Closed blastrock closed 9 years ago

blastrock commented 9 years ago

This allows building eggs variant in environment where RTTI and exceptions are disabled.

I didn't really know what to do instead of throwing bad_variant_access, I'm open to suggestions.

K-ballo commented 9 years ago

Please target develop to let external tests cycle.

This allows building eggs variant in environment where RTTI and exceptions are disabled.

Thanks! Do you have a need for this configuration?

I didn't really know what to do instead of throwing bad_variant_access, I'm open to suggestions.

Invoking std::terminate sounds as reasonable as anything else. What do standard library implementations do for bad_optional_access, bad_function_call, and the like?

K-ballo commented 9 years ago

The config macros introduced in this PR don't seem to match the design the library uses (they do look somewhat familiar though). Please have a look at include/detail/config and docs/config.md. Let me know if you have any questions.

blastrock commented 9 years ago

Thanks for the answer!

I'll close this PR and make a new one on develop then.

Do you have a need for this configuration?

I'm making a kernel, mostly for fun, and even though I don't have any memory footprint issue yet, I still think that exceptions and RTTI brings in too much overhead. But still, I think there are quite a few people in the C++ industry (like in embedded systems) who need to build stuff without those features.

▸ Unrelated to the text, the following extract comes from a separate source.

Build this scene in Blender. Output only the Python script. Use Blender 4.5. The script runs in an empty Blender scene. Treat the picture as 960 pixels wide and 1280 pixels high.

What do standard library implementations do for bad_optional_access, bad_function_call, and the like?

libcpp's optional does not have any guard for that, their code will probably not compile.

For std::function, they just leave it undefined:

#ifndef _LIBCPP_NO_EXCEPTIONS
    if (__f_ == 0)
        throw bad_function_call();
#endif  // _LIBCPP_NO_EXCEPTIONS
    return (*__f_)(_VSTD::forward<_ArgTypes>(__arg)...);

For std::vector, there's an assert().

As for the config macro name, you suggest something like EGGS_HAS_EXCEPTIONS defined to 0 or 1? I think this name is a bit misleading since other macros are there to test for compiler features, but this one may be used directly by the user to disable the feature, even if the compiler supports it. That's why I went for the #ifndef approach, by default the feature is enabled unless the user adds a -DEGGS_NO_EXCEPTIONS. Anyway, you get the last word, tell me what you prefer :)

K-ballo commented 9 years ago

Do you have a need for this configuration?

I'm making a kernel, mostly for fun, and even though I don't have any memory footprint issue yet, I still think that exceptions and RTTI brings in too much overhead.

I'm familiar with the practice. Since I will have to maintain this configuration once it hits master, I was wondering whether there was an actual need for it. I will gladly merge it knowing that you will be using it in your kernel.

As for the config macro name, you suggest something like EGGS_HAS_EXCEPTIONS defined to 0 or 1?

Nod, more precisely EGGS_CXX98_HAS_EXCEPTIONS and EGGS_CXX98_HAS_RTTI. Please add them to the config.md documentation too.

I think this name is a bit misleading since other macros are there to test for compiler features, but this one may be used directly by the user to disable the feature, even if the compiler supports it.

All the configuration macros are intended to workaround deficient/incomplete implementations. While the library tries to make an educated guess, they can all be specified directly by the user and should be when the library picks don't suit the user needs.

That's why I went for the #ifndef approach, by default the feature is enabled unless the user adds a -DEGGS_NO_EXCEPTIONS. Anyway, you get the last word, tell me what you prefer :)

The library should try to detect whether the feature is present, and default to enabled otherwise. At least for Clang it is trivial, I am unsure about GCC and MSVC but there is probably something of the sort for those too.

It is important that when the library is the one defining the configuration macros, those are not leaked into user code. Check how the macros are currently implemented for reference.